As reported in the Philadelphia Inquirer, the most encouraging estimates are that turnout in Philadelphia’s mayoral race will be in the “200,000s or low 300,000s.” Based on competitiveness and Democratic registration advantage in the city, we can assume most of those votes will be cast in the Democratic primary, and split between four to five competitive candidates.

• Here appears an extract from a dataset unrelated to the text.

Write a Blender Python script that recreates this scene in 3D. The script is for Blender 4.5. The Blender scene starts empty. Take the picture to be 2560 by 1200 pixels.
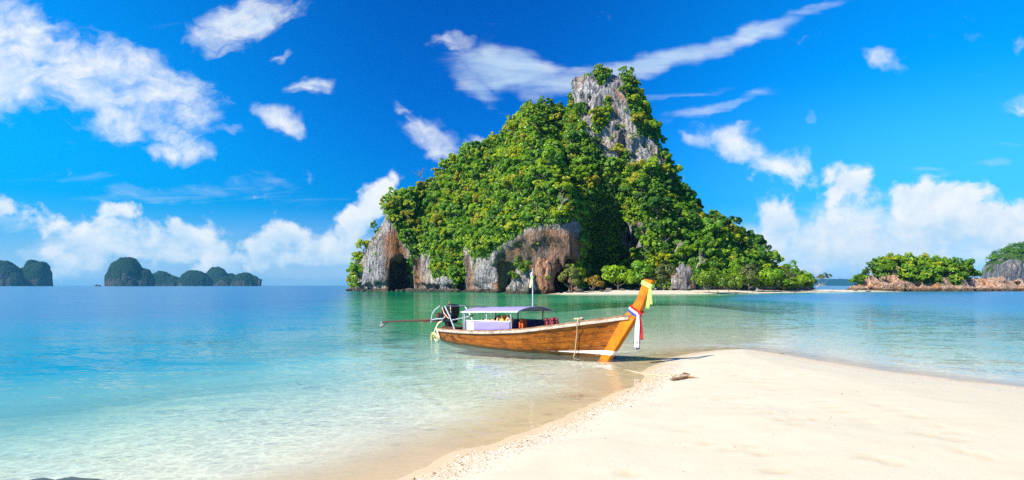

After reading this, I wanted some hard numbers on eligible voters in the city. The only easily available number is the number of registered Democrats in Philadelphia: 775,596 according to the Pennsylvania Department of State. The total number of registered voters in Philadelphia is 1,025,223, according to the same source. Using those numbers, I estimate that Philadelphia’s next Mayor is likely to have been decided by about 5-8% of the city’s registered voters–and that is probably an optimistic projection (one that is fairly close to the estimate offered by the political consultant quoted in the Inquirer).

The Philadelphia Inquirer concludes:

“If the total number of votes the nominee gets falls below 100,000 — a real possibility — that would be the lowest winning raw vote total since at least the 1970s and would represent less than 10% of all registered voters, according to an Inquirer analysis of past election data.”

I hate to say it but Philadelphia needs rank choice voting.